Keep alcohol on its own line
Plenty of expense policies reimburse food but not alcohol. If someone is expensing the meal, separating the drinks lets the food be claimed cleanly while the people who drank settle that part themselves. Assign each cocktail or glass of wine to whoever had it rather than smearing the bar tab across the whole table — the person who stuck to water shouldn't be subsidizing anyone's old fashioneds.
| Line | Often expensable? | How to handle it |
|---|---|---|
| Food & non-alcoholic drinks | Usually yes | Put on the expense, or split by who ordered what |
| Alcohol | Often no | Keep on its own line; assign to the people who drank |
| Tax & tip | Follows the line it's on | Split proportionally so each part carries its fair share |
Respect the per-head cap
If finance set a per-person limit, split by what each person actually had so you can see who's under and who's over. When someone goes past the cap, they can cover the overage themselves rather than blowing the whole table's reimbursement — far easier to show that cleanly than to argue an averaged number after the fact.
Split by what each person had, not evenly
An even split quietly overcharges the colleague who had a salad and undercharges the table that ordered the tasting menu.

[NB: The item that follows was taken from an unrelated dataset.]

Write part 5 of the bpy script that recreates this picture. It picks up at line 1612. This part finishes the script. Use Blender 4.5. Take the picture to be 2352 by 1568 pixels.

Assign items to people — a tap each — and let Tab Tender distribute tax and tip in proportion to each person's subtotal. Everyone pays for their own, which is exactly the tone you want with coworkers.
Make repayment painless and professional
The last thing you want is to nag a teammate. Share a link where each person sees their exact amount and a tap-to-pay button for Venmo, Cash App, or Zelle, and Tab Tender tracks who's settled — so if you do need a nudge, it's one quiet reminder with the amount built in, not a thread that makes Monday weird.